Cake Pop 2 – Cake Pop
Dylan Brady from 100 Gecs and a bunch of their friends got together to release a new collaborative album and its ALL HYPERPOP KILLERZ ALL THE WAY DOWN. Cake Pop 2 may not be the deepest most complex rich future type stuff that critics wanted, but critics suck. Give me an album of pure electric energy like this from people who love their craft and are leading the charge for a weird niche genre ANY DAY.
The lyrics are 90% nonsense. The beats go so hard that they almost blew the speakers out in my car. It’s 20 minutes of a jubilant sonic playground.
Black Rum, Almost Famous, WHISTLE! Put em in the spotify queue. Right now. Do it.
Hey, Ily – Internet Breath
Nostalgia heavy pop punk mixed with screaming breakdowns and FREAKIN’ CHIPTUNE - Hey, Ily feels like a project specifically created just for the band itself, but is easy to enjoy! A unique sound with whining hooks, kinda sappy but heartfelt lyrics, and that oh so important X factor: coolness.
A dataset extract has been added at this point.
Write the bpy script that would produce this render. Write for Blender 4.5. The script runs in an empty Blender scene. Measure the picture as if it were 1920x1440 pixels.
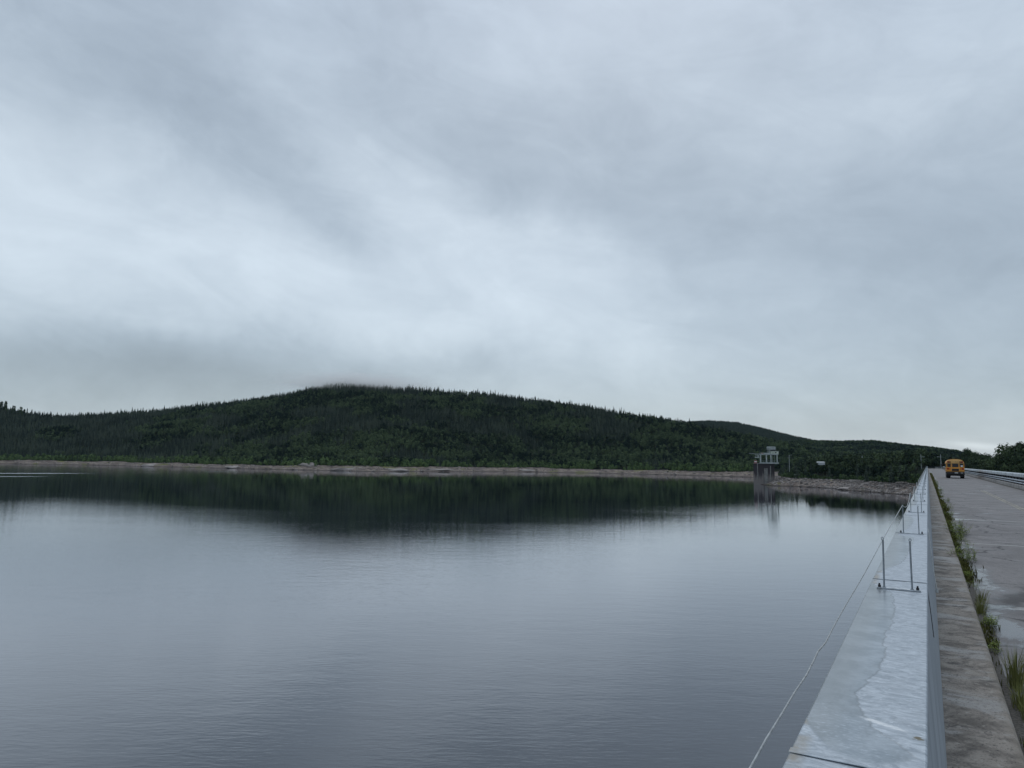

Yum yum yum I eat it all up. Pretty Boi and Don’t Talk About It are standouts. I’m ready for that album already!
Jeff Rosenstock - Ska Dream
My man put out one of the best records of 2020 and then said, “HEY! LET’S MAKE IT SKA!”
And it was good! Unironically good!
Jeff Rosenstock clearly has a fondness for this style of music and was daring enough to remix his own songs to a point that they have an entirely new life. No fat here to be seen. Just a completely fresh way to experience an album that’s only a year old! It’s a celebration I won’t soon forget.
Highlights: Airwalks, Horn Line, Old SKrAp
SOPHIE
Just like with MF DOOM I found the work of SOPHIE posthumously.
In 2017 I just about broke my headphones listening to Vince Staples Big Fish Theory on repeat, which was produced in part by SOPHIE, but I had no idea at the time. Then this year my younger brother Max began playing Immaterial Girl in the car and I absolutely lost my mind.
I was already on the 100 Gecs hyperpop train, listening to Underscores and blackwinterwells and the occasional Charlie XCX, but SOPHIE and was so different compared to all of them. Brighter. Wilder. You can tell she was pioneering a sound that the world is just now catching up to.
In general, their style is to combine a hodgepodge of surreal electronics that will cause most casual listeners to scratch their heads on a first pass. Its Avant Garde. Weird. A glittering abstraction that’s not always easy to groove with. But then by that second pass you’ll hit a track that’ll just flow into you, and in that moment, you’ll get it. And you’ll never stop getting it.
Immaterial Girl is probably SOPHIE’s most accessible track and its 100% my favorite. But the entirety of the OIL OF EVERY PEARL’S UN-INSIDES album is worth a listen. Singles like BIPP and VYZEE are also tracks you shouldn’t ever leave home without.
It’s a great tragedy that we lost SOPHIE when we did. Especially in such unexpected fashion. But even with such a short time on earth, their influence on music is already felt, and will be for years to come.
Olivia Rodrigo - Sour
My brothers both got REALLY into Olivia Rodrigo last year. I think she might have been Timmy’s most listened to artist? Anyway, I liked Sour a lot too and felt it deserved a place on my list. Quality vocals, cool production that jumps all over the place in terms of genre, and anthemic lyrics that are still clever in their own right. Every song on this album is good.
Traitor is high school breakup equivalent of that scene in Indiana Jones 2 where that dude eats a human heart. Déjà vu gives me chills. Good 4 U is doing its dead level best to bring back pop punk. Brutal is a downright AFDJBSLKHDAGHOSD:GLJKSAGN:SG. Like how did Disney okay that one? I’m obsessed with Brutal.
I hope Olivia Rodrigo keeps making music like this.
Remi Wolf
What genre is Remi Wolf’s music? Honestly, it’s hard for me to pin down. Pop, funk, a little soul, but also it doesn’t fully feel like any of these things. I guess it’s better to just lean in and embrace the freedom rather than give it a category anyway.
Sometimes Remi will just launch into a baby talk breakdown. Sometimes she’ll add in a cartoon sound effect. Sometimes she’ll even get real with you. It’s great! The I’m Allergic To Dogs ep is sick and Juno is a mega solid follow up.